The basement of the space is remodeled into a 500-square-foot leasable events space Cowles is calling Twenty-Seventh Heaven Underground. The events space once functioned as a speakeasy, she says, and many historical elements have been left untouched, such as original tile floors, stairs leading to a door that has since been walled over, and a closet in a corner whose walls are scrawled with graffiti and signatures with dates going back more than 100 years.
Twenty-Seventh Heaven’s offerings include six breads, three of which are vegan. The bake shop also makes bagels, scones, cookies, granola, dog treats, and coffee cakes. Cinnamon swirl loaves are available on Saturdays. On Thursdays, the bake shop sells pretzels made from bread dough scraps. Grilled cheese sandwiches are available daily after 10:30 a.m.
Cowles says she doesn’t intend to expand the variety of Twenty-Seventh Heaven’s menu but is focusing on increasing the volume of baked goods currently offered to meet demand. Pedestrian traffic downtown has already significantly increased sales, Cowles says.
In addition to food options, Twenty-Seventh Heaven’s menu includes French press and cold brew coffee, loose leaf teas, homemade vanilla chai lattes, matcha lattes, and homemade hot cocoa. Twenty-Seventh Heaven is open 7:30 a.m. to 1:30 p.m. Wednesday to Saturday.
Cowles and her assistant baker handle all of the bake shop’s operations, she says. However, she’s considering hiring an additional employee.
“We’d probably start with one (new employee) who would mostly do front-of-the-house stuff, and probably just during peak hours,” Cowles says. “I love interacting with my customers and getting to know their names. My assistant, Mike, feels the same. We like to have our chit-chats, but it’s important to be able to do what we need to do so that we can go home for the day.”
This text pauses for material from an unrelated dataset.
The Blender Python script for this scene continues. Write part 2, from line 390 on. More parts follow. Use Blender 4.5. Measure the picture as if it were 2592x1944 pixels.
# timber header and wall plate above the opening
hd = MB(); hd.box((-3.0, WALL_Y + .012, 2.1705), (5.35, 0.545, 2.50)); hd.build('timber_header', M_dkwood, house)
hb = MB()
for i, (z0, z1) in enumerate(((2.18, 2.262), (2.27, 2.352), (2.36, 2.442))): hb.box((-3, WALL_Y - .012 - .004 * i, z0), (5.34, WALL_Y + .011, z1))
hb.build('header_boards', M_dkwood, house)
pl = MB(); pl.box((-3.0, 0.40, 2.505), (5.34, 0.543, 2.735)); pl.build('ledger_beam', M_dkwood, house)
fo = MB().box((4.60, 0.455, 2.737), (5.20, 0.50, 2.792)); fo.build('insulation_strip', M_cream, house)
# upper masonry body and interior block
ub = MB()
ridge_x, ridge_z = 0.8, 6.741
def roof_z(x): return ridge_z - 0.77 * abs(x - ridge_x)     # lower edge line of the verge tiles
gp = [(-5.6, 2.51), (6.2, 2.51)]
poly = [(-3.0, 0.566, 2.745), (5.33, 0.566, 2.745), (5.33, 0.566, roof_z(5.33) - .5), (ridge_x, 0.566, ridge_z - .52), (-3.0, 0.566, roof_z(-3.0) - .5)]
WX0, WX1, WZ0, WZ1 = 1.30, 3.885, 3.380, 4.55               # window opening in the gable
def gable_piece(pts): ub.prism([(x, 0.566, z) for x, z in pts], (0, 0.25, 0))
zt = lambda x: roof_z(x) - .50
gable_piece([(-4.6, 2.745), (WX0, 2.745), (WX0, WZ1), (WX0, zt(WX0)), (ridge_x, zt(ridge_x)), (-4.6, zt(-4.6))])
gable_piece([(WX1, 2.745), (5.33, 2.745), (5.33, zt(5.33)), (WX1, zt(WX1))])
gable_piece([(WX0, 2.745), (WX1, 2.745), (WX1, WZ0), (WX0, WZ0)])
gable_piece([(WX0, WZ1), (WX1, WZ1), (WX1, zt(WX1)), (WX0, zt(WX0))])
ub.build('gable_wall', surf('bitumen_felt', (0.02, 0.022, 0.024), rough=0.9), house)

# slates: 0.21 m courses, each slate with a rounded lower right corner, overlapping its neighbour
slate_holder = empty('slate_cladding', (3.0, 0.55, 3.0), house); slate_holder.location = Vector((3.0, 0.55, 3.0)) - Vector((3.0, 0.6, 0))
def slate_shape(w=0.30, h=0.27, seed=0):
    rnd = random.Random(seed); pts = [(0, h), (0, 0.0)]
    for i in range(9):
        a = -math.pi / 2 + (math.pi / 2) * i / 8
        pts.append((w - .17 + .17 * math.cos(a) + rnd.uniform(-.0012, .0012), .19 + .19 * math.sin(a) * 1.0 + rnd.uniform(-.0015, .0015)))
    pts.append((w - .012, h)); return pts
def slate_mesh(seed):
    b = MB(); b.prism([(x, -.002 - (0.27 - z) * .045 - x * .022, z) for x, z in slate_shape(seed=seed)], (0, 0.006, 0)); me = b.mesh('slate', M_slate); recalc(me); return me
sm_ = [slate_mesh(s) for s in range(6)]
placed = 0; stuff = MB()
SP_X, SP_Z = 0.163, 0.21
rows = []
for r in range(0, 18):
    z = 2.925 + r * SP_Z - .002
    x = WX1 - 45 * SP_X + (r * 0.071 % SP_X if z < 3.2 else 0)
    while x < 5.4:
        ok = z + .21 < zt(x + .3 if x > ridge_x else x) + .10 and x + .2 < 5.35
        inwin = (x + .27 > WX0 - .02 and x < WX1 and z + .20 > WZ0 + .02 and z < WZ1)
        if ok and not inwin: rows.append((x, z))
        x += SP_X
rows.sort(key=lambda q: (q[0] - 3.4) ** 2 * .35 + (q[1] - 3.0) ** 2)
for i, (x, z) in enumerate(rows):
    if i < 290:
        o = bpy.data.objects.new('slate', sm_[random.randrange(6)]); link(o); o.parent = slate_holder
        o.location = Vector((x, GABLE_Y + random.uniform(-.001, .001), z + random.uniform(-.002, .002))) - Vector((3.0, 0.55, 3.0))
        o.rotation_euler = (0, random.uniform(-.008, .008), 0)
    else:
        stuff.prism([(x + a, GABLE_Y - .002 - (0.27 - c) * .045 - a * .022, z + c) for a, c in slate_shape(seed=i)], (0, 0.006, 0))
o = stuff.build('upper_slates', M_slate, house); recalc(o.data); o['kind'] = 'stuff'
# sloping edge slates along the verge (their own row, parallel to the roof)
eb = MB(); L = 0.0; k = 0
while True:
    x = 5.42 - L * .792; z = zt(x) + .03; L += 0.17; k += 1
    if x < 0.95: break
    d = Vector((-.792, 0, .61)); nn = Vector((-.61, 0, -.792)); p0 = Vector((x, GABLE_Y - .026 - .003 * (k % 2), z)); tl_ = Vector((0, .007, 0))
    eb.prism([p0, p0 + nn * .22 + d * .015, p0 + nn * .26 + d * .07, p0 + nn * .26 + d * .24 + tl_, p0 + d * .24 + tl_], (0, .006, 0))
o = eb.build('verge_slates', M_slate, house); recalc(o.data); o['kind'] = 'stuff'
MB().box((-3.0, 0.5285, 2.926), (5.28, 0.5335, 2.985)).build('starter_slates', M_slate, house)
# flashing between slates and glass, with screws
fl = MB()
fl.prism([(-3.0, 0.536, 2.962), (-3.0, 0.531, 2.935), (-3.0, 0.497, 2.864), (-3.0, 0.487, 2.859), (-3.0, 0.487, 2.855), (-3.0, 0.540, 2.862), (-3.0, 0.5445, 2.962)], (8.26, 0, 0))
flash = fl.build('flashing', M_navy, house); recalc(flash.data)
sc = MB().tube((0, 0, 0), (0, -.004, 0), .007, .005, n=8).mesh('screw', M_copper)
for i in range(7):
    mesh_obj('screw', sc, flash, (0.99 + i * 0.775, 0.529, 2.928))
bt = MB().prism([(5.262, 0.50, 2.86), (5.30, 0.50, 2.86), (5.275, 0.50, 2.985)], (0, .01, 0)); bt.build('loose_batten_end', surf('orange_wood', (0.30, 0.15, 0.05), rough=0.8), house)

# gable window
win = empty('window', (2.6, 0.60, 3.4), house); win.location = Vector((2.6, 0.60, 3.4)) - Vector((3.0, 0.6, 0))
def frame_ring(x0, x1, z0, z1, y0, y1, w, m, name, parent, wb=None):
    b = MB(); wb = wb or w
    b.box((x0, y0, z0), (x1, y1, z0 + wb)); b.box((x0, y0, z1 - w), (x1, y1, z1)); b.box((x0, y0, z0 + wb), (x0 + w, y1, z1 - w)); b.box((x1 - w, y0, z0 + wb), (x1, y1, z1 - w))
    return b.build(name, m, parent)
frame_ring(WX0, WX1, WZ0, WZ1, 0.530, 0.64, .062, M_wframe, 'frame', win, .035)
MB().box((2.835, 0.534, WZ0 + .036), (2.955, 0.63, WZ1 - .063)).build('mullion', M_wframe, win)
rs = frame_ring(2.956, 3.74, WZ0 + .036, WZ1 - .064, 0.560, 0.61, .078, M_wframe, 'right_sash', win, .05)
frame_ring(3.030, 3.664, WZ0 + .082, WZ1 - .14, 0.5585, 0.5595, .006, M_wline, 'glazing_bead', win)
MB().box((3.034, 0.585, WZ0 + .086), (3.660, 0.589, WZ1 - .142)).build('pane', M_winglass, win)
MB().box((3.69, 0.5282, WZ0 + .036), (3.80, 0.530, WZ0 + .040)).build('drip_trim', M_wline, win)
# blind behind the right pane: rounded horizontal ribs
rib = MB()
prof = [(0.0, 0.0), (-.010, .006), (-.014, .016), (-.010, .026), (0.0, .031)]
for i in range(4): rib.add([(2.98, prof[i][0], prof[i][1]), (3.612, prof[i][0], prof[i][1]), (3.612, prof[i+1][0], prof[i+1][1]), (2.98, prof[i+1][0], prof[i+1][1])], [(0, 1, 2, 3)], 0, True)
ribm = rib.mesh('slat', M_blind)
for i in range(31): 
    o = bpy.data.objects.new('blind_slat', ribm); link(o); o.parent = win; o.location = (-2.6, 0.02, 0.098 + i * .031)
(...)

Some of Twenty-Seventh Heaven’s products are available at Spokane grocery stores My Fresh Basket and Main Market Co-op. Its coffee cake is sold by Pitotti Coffee Roasters and by Arctos Coffee & Roasting Co., both located in Spokane, and Pitotti also sells the bake shop’s bagels.
Twenty-Seventh Heaven is a play on the phrase “seventh heaven” and a nod to the fact Cowles opened the first iteration of the bake shop on the South Hill on Jan. 27, 2017.
“Opening my bake shop was my 34th birthday present to myself,” she says.
Small Bites
Mama Torrez Salsa Co. plans to expand throughout the West Coast. The Spokane-based salsa and chips maker expects to sell its products at 1,000 new retail stores in the first half of 2023.
The expansion plan is led by the company’s new CEO, Chris Hannigan, who is a second-generation Mexican American, a press release states. Hannigan took the reins on Nov. 14, and has recruited several people to Mama Torrez Salsa’s C-suite to gear up for the expected growth of the company.
Hannigan says that to ramp up production, Mama Torrez Salsa will add 15 full-time employees over the next year and move to a larger space in the next few months.
Mama Torrez Salsa was founded here in 2017 by Gilda Meyer. Hannigan says the planned expansion and the new leadership team were funded through a capital investment early last month “derived from a group of private equity backers of experienced food investors and prominent food executives.”
Mama Torrez Salsa makes and sells six salsa varieties, as well as three types of tortilla chips.